What to do:
Check each line of the listing, and copy it if it contains the word "pixels".

Rows from a 3D scene dataset

- - -

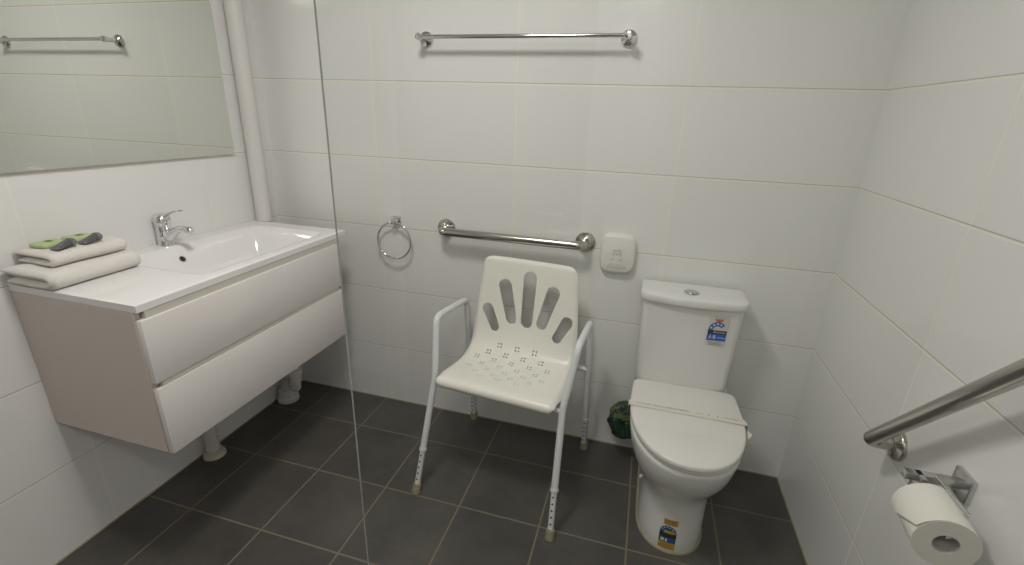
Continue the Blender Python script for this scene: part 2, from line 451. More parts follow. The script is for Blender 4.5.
TZ1 = VZ+.052
towel('hand_towel', -.006, .150, -1.005, -.806, TZ1, .0165, 2, 'smaller folded white towel on top of the larger one, under the green packets', .0)
TZ2 = TZ1+.0385
def soap(x, y, rot, label):
    t = thing('soap_packet', label, 'soap', (x, y, TZ2), rot, 'green soap packets on the towels')
    bm = bmesh.new()
    pr = rrect(.058, .066, .006, 4)
    add_loft(bm, [[(a*.9, b2*.9, 0) for a, b2 in pr], [(a, b2, .003) for a, b2 in pr], [(a, b2, .008) for a, b2 in pr], [(a*.9, b2*.9, .0115) for a, b2 in pr]])
    obj('wrapper', bm, M['green_paper'], t)
    bm = bmesh.new(); pr = rrect(.020, .016, .003, 3, -.006, .004)
    add_loft(bm, [[(a, b2, .0112) for a, b2 in pr], [(a, b2, .0119) for a, b2 in pr]])
    obj('printed_mark', bm, M['green_print'], t)
soap(.055, -.948, .1, 'pale green soap packet on the folded towels, the left one of two')
soap(.055, -.872, -.05, 'pale green soap packet on the folded towels, the right one nearer the tap')
def bottle(x, y, label):
    t = thing('toiletry_bottle', label, 'bottle', (x, y, TZ2), 0, 'small dark grey bottles on the towels')
    bm = bmesh.new(); rings = []
    for i in range(13):                      # flattened drop: crimped flat end towards -y, round cap end towards +y
        q = i/12; yy = -.026+.040*q; hw = .0175-.0035*q**2; hz = .0012+.0105*(q**.8)
        rings.append([(hw*math.cos(a), yy, .0008+hz+hz*math.sin(a)) for a in [2*PI*k/18 for k in range(18)]])
    add_loft(bm, rings); obj('bottle_body', bm, M['greybottle'], t)
    bm = bmesh.new(); rings = []
    for i in range(8):
        q = i/7; yy = .0135+.017*q; k = math.sqrt(max(0, 1-(max(0, q-.35)/.65)**2*.96)); hw = .0155*k; hz = .0121*k
        rings.append([(hw*math.cos(a), yy, .0129+hz*math.sin(a)) for a in [2*PI*k2/18 for k2 in range(18)]])
    add_loft(bm, rings); obj('bottle_cap', bm, M['bottlecap'], t)
bottle(.115, -.950, 'small dark grey toiletry bottle lying on the towels, the nearer left one')
bottle(.115, -.882, 'small dark grey toiletry bottle lying on the towels, the farther one by the tap side')

# ------------------------------------------------------------------ mirror
t = thing('wall_mirror', 'large frameless mirror on the left wall above the basin', 'mirror', (XL, -.703, 1.202))
Y0, Y1, Z0, Z1 = -.50, .488, 0, .9
bm = bmesh.new(); q = .016
def ring(x, i): return [(x, Y0+i, Z0+i), (x, Y1-i, Z0+i), (x, Y1-i, Z1-i), (x, Y0+i, Z1-i)]
A = [bm.verts.new(p) for p in ring(.0118, q)]; B = [bm.verts.new(p) for p in ring(.0115, 0)]
bm.faces.new(A)
for k in range(4): bm.faces.new((A[k], A[(k+1) % 4], B[(k+1) % 4], B[k]))
C_ = [bm.verts.new(p) for p in ring(.009, 0)]
for k in range(4): bm.faces.new((B[k], B[(k+1) % 4], C_[(k+1) % 4], C_[k]))
bm.faces.new(C_[::-1])
obj('mirror_glass', bm, M['mirror'], t, smooth=False)
box('mirror_backing', (.001, Y0+.006, Z0+.006), (.009, Y1-.006, Z1-.006), M['recess'], t)

# ------------------------------------------------------------------ corner pipe, waste pipes
o = lathe('vertical_pipe', [(.033, 0), (.033, CH-VZ)], (0, 0, 0), (0, 0, 1), M['pvc'], None, 40)
o.location = (.034, -.137, VZ+.0005)
tag(o, 'tall white vertical pipe standing in the back left corner behind the vanity', 'pipe')
t = thing('waste_pipe', 'white waste pipe with round flange on the floor under the near half of the vanity', 'pipe', (.040, -.60, 0), 0, 'pipes under the vanity')
tube('pipe_run', [(0, 0, .012), (0, 0, .457)], .026, M['pvc'], t, 24)
lathe('floor_flange', [(.027, .03), (.031, .028), (.033, .016), (.040, .012), (.043, .006), (.043, 0), (.027, 0)], (0, 0, 0), (0, 0, 1), M['pvcflange'], t, 36)
t = thing('waste_trap', 'white waste trap with bulky elbow under the far end of the vanity', 'pipe', (.046, -.165, 0), 0, 'pipes under the vanity')
lathe('floor_socket', [(.03, .07), (.043, .068), (.045, .06), (.045, .025), (.05, .02), (.05, 0), (.03, 0)], (0, 0, 0), (0, 0, 1), M['pvc'], t, 32)
tube('trap_bend', bend_path([(0, 0, .05), (0, 0, .13), (.035, -.01, .19), (.07, -.03, .16)], .04, 6) , .027, M['pvc'], t, 20)
tube('trap_riser', bend_path([(.07, -.03, .14), (.07, -.03, .12), (.11, -.06, .12), (.11, -.06, .457)], .02, 5), .024, M['pvc'], t, 20)
lathe('trap_nut', [(.024, 0), (.037, .002), (.037, .028), (.024, .03)], (.11, -.06, .20), (0, 0, 1), M['pvc'], t, 12)

# ------------------------------------------------------------------ shower screen
gx = 1.6456-.738*(.55); gy = -1.8237+.55
t = thing('shower_screen', 'clear frameless glass screen whose thin vertical edge stands right of the vanity', 'screen', (gx, gy, 0))
bm = bmesh.new(); fs = add_box(bm, (0, -.002, .012), (W-gx-.012, .002, 2.1))
bm.normal_update()
for f in bm.faces: f.material_index = 0 if abs(f.normal.y) > .5 else 1
obj('glass_panel', bm, [M['glass'], M['glass_edge']], t, smooth=False)
box('wall_channel', (W-gx-.018, -.009, .012), (W-gx-.0005, .009, 2.1), M['dulled'], t, .001, 1)
box('floor_channel', (0.0, -.009, .0003), (W-gx-.0005, .009, .018), M['dulled'], t, .001, 1)

# ------------------------------------------------------------------ towel rail, grab rails, towel ring
t = thing('towel_rail', 'long thin chrome towel rail high on the back wall', 'towel rail', (1.157, 0, 1.65))
for s in (-1, 1):
    x = s*.376
    p = lathe('wall_flange', [(.0275, -.0005), (.0275, .006), (.0245, .010), (.014, .013), (.0105, .016)], (x, 0, 0), (0, -1, 0), M['chrome'], t, 32)
    lathe('post', [(.0102, .012), (.0102, .05), (.0125, .054), (.0125, .076), (.0105, .079), (0, .08)], (x, 0, 0), (0, -1, 0), M['chrome'], p, 24)
tube('rail_bar', [(-.388, -.066, 0), (.382, -.066, 0)], .0075, M['chrome'], t, 20)

def grab(name, p0, p1, outv, d, label, r=.0172):
    p0, p1, ov = Vector(p0), Vector(p1), Vector(outv)
    t = thing(name, label, 'grab rail', p0, 0, 'steel grab rails')
    q = p1-p0
    pth = bend_path([Vector((0, 0, 0))+ov*.008, ov*d, q+ov*d, q+ov*.008], .030, 9)
    tube('rail_tube', pth, r, M['brushed'], t, 28)
    for c in (Vector((0, 0, 0)), q):
        lathe('cover_flange', [(.0405, -.0005), (.0405, .005), (.038, .009), (.020, .012), (.0165, .015)], c, ov, M['brushed'], t, 36)
grab('grab_rail', (.853, 0, .925), (1.447, 0, .925), (0, -1, 0), .068, 'horizontal stainless steel grab rail on the back wall above the shower chair')
grab('grab_rail', (W, -.634, .655), (W, -1.15, 1.246), (-1, 0, 0), .066, 'sloping stainless steel grab rail on the right wall above the paper roll')

t = thing('towel_ring', 'chrome towel ring hanging on the back wall left of the horizontal grab rail', 'towel ring', (.618, 0, .938))
box('wall_plate', (-.0195, -.008, -.0195), (.0195, .0005, .0195), M['chrome'], t, .002, 2)
bm = bmesh.new(); add_box(bm, (-.012, -.040, -.013), (.012, -.007, .010), .002, 2); obj('bracket', bm, M['chrome'], t)
tube('ring', [(.080*math.sin(a), -.034+.008*(math.cos(a)-1)*.5, -.084+.080*math.cos(a)) for a in [2*PI*k/64 for k in range(64)]], .0042, M['chrome'], t, 12, True)

# ------------------------------------------------------------------ wall dispenser
t = thing('sanitary_bag_dispenser', 'white rounded plastic dispenser with raised emblem on the wall left of the cistern', 'dispenser', (1.577, 0, .895))
bm = bmesh.new(); rings = []
for k, y in ((1, .0005), (1, -.014), (.985, -.020), (.95, -.025), (.88, -.028)):
    pts = []
    for a in range(56):
        an = 2*PI*a/56; n_ = 4.6
        c, s = math.cos(an), math.sin(an)
        X = .068*k*math.copysign(abs(c)**(2/n_), c); Z = .077*k*math.copysign(abs(s)**(2/n_), s)
        X *= 1-.06*(abs(Z)/.077)**2
        pts.append((X, y, Z))
    rings.append(pts)
add_loft(bm, rings); obj('housing', bm, M['abs'], t, ang=50)
bm = bmesh.new()
for lo_, hi_ in (((-.018, -.031, -.006), (-.0135, -.0275, .016)), ((.0095, -.031, -.006), (.014, -.0275, .016)), ((-.018, -.031, .016), (.014, -.0275, .0205)),
                 ((-.008, -.031, .000), (.004, -.0275, .010)), ((-.024, -.031, -.020), (-.010, -.0275, -.0165)), ((.006, -.031, -.020), (.020, -.0275, -.0165))):
    add_box(bm, lo_, hi_, .0008, 1)
obj('raised_emblem', bm, M['emboss'], t)
bm = bmesh.new()
x = -.034
for w_ in (.006, .004, .006, .005, .006, .005, .004, .006, .005, .005):
    add_box(bm, (x, -.030, -.055), (x+w_, -.0275, -.045), .0006, 1); x += w_+.0021
add_box(bm, (-.030, -.030, -.040), (.030, -.0275, -.0385), .0005, 1)
obj('raised_strip', bm, M['emboss'], t)

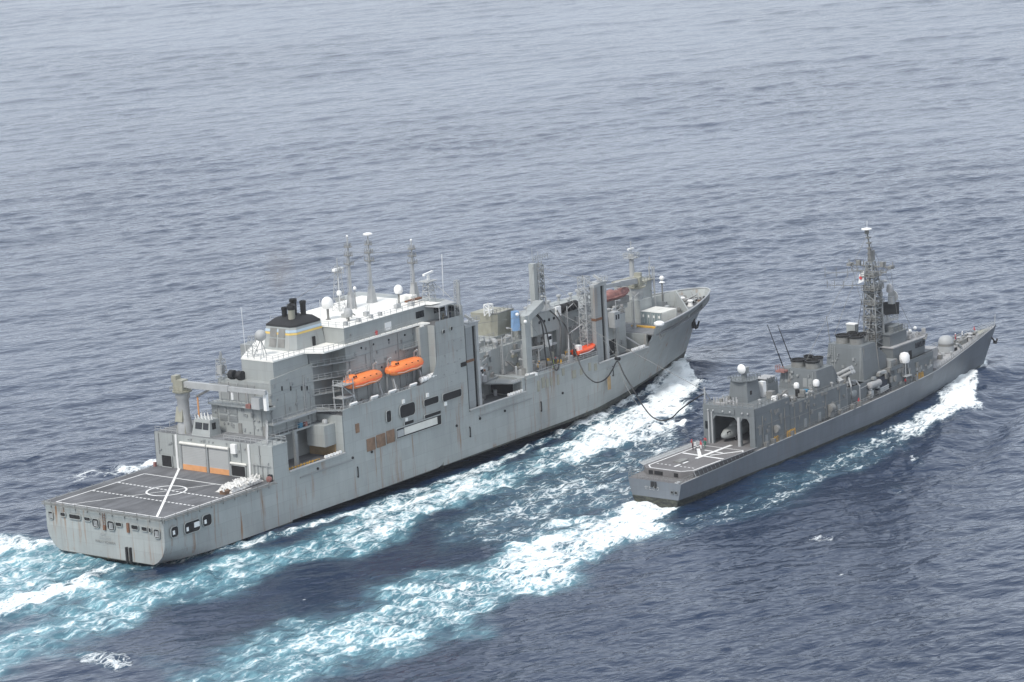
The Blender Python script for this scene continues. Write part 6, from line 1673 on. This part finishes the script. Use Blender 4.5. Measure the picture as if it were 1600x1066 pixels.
# white raft canisters on their rack
lr = None
for i, (x, z_) in enumerate(((81.0, 20.35), (83.6, 20.5))):
    r = MB().lathe((0, 0, 0), [(.4, -1.15), (.62, -1.0), (.62, -.1), (.66, -.1), (.66, .1), (.62, .1), (.62, 1.0), (.4, 1.15)], 16, 'X').build('raft_canister', 'white')
    for q in (-.6, .6): MB().lathe((q, 0, 0), [(.64, -.04), (.65, .04)], 16, 'X').build('strap', 'rail_d', r)
    on_ship(r, 'A', x, -15.5, z_)
    tag(r, ('white raft canister on the rack below the bridge wing, the one nearer the lifeboats', 'white raft canister on the rack, tight under the bridge wing plating')[i], 'raft canister', 'white raft canisters')
MB().box(79.8, 84.8, -15.9, -15.1, 19.4, 19.75).build('raft_rack', 'rail_d', A)

# rescue boat, orange, on the cargo deck edge with its davit
rb = empty('rescue_boat')
loft([(-3.6, 1.0, .25, 1.2, .8), (-2, 1.15, .05, 1.2, .8), (1, 1.15, .05, 1.25, .85), (2.6, .85, .3, 1.4, 1.0), (3.7, .2, .9, 1.5, 1.25)], 12).build('hull', 'orange_r', rb)
MB().path([(-3.5, 1.1, 1.15), (-1, 1.25, 1.15), (1.6, 1.15, 1.2), (3.0, .7, 1.35), (3.8, 0, 1.5), (3.0, -.7, 1.35), (1.6, -1.15, 1.2), (-1, -1.25, 1.15), (-3.5, -1.1, 1.15)], .27, 8).build('buoyancy_tube', 'orange_r', rb)
MB().path([(-3.4, -1.16, .5), (0, -1.24, .45), (2.6, -.9, .6)], .13, 5).build('keel_stripe', 'white', rb)
MB().cbox((-2.2, 0, 1.7), (1.2, 1.2, 1.3)).build('console', 'white', rb)
MB().cbox((-3.7, 0, 1.1), (.5, .6, 1.3)).build('outboard_motor', 'black', rb)
on_ship(rb, 'A', 139.6, -14.3, 14.2, .02)
tag(rb, 'open orange rescue boat with white console on the cargo deck edge', 'rescue boat')
MB().tube((134.2, -14, 13.4), (134.2, -14, 16.5), .25).tube((134.2, -14, 16.4), (137, -12, 19.0), .16).tube((137, -12, 19), (142.5, -12.5, 20.6), .13).box(133.6, 135, -14.5, -13.4, 13.35, 14.8).build('rescue_davit', 'deck_l', A)
MB().box(136, 143, -15.2, -13.4, 13.35, 14.2).build('boat_chock', 'rail_d', A)

# covered boat, faded red, on the forward house
cb = empty('covered_boat')
m = loft([(-5.4, .9, .2, 1.7, .9), (-4, 1.3, .05, 2.2, .9), (-1.5, 1.4, 0, 2.6, .9), (.2, 1.4, 0, 1.9, .9), (2.5, 1.3, .1, 2.2, 1.0), (4.4, .8, .4, 2.1, 1.2), (5.4, .15, 1.0, 1.8, 1.4)], 14).build('cover', 'redcloth', cb)
MB().path([(-5.2, -1.0, .9), (-2, -1.5, .85), (2, -1.42, .95), (4.6, -.8, 1.2), (5.5, 0, 1.4)], .2, 6).build('buoyancy_tube', 'redcloth', cb)
on_ship(cb, 'A', 164.0, -5.8, 21.6)
tag(cb, 'boat under a faded red cover on the forward house beneath the crane boom', 'boat')
MB().box(158.8, 168.6, -6.6, -5, 20.2, 21.75).build('boat_chock', 'rail_d', A)

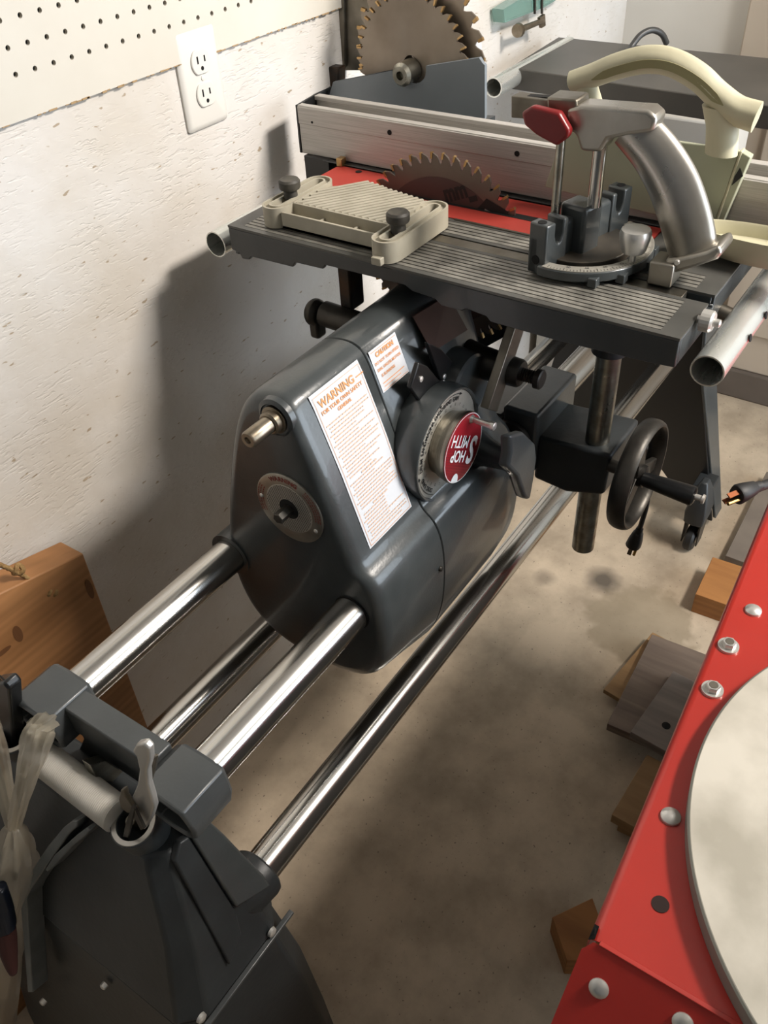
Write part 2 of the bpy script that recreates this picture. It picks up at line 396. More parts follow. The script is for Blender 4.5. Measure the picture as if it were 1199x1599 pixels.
# pegboard with true holes
pb = thing('pegboard', (0.6, WY, 1.182), 'white painted pegboard with rows of small round holes on the wall at top left', 'pegboard')
m = M(); P = 0.0254; n = 10
o0 = on('Y', WY - 0.006, 24.5, 116.5); xs0 = o0.x; zs0 = o0.z
zb = 1.182; nx0 = int((xs0 + 0.1) / P); front = WY - 0.006
for i in range(-16, 30):
    for j in range(0, 14):
        cx = xs0 + i * P; cz = zs0 + j * P
        z0 = cz - P / 2 if j else zb
        vs = []
        for k in range(12):
            a = 2 * PI * k / 12 + PI / 12
            vs.append((cx + 0.0029 * math.cos(a), front, cz + 0.0029 * math.sin(a)))
        for k in range(12): vs.append((vs[k][0], WY - 0.0015, vs[k][2]))
        for k in range(12):
            a = 2 * PI * k / 12 + PI / 12; ca, sa = math.cos(a), math.sin(a); q = max(abs(ca), abs(sa))
            zz = cz + sa / q * P / 2
            if zz < cz and j == 0: zz = cz + (zz - cz) / (P / 2) * (cz - zb)
            vs.append((cx + ca / q * P / 2, front, zz))
        corners = [(cx + sx * P / 2, front, (cz + sz * P / 2) if (sz > 0 or j) else zb) for sx, sz in ((1, 1), (-1, 1), (-1, -1), (1, -1))]
        vs += corners
        fs = []
        for k in range(12):
            l = (k + 1) % 12
            fs.append((k, l, 12 + l, 12 + k)); fs.append((24 + k, 24 + l, l, k))
        # corner triangles: between k where angle passes 45 deg
        for ci, k in enumerate((1, 4, 7, 10)):
            fs.append((24 + k, 36 + ci, 24 + (k + 1) % 12))
        fs.append(tuple(12 + k for k in range(12)))
        m.add(vs, fs)
xa = xs0 - 16 * P - P / 2; xb = xs0 + 29 * P + P / 2
m.box(xa, xb, WY - 0.0058, WY, zb, zb + 0.0015)
m.build('board', PEG, pb, smooth=0)
m = M()
for k in range(150):      # frayed tan fibres along the cut lower edge
    x = xa + (xb - xa) * k / 149
    if random.random() < 0.75: m.box(x, x + random.uniform(.003, .012), front - 0.0004, WY - 0.002, zb - random.uniform(.0003, .0016), zb + random.uniform(0.0, 0.001))
tag(m.build('frayed_edge', mat('raw_hardboard', '#a08662', 0.9), pb, smooth=0), kind='stuff')
m = M()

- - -

Solved problem:
The Blender Python script for this scene continues. Write part 6, from line 1673 on. This part finishes the script. Use Blender 4.5. Measure the picture as if it were 1600x1066 pixels.
Write part 2 of the bpy script that recreates this picture. It picks up at line 396. More parts follow. The script is for Blender 4.5. Measure the picture as if it were 1199x1599 pixels.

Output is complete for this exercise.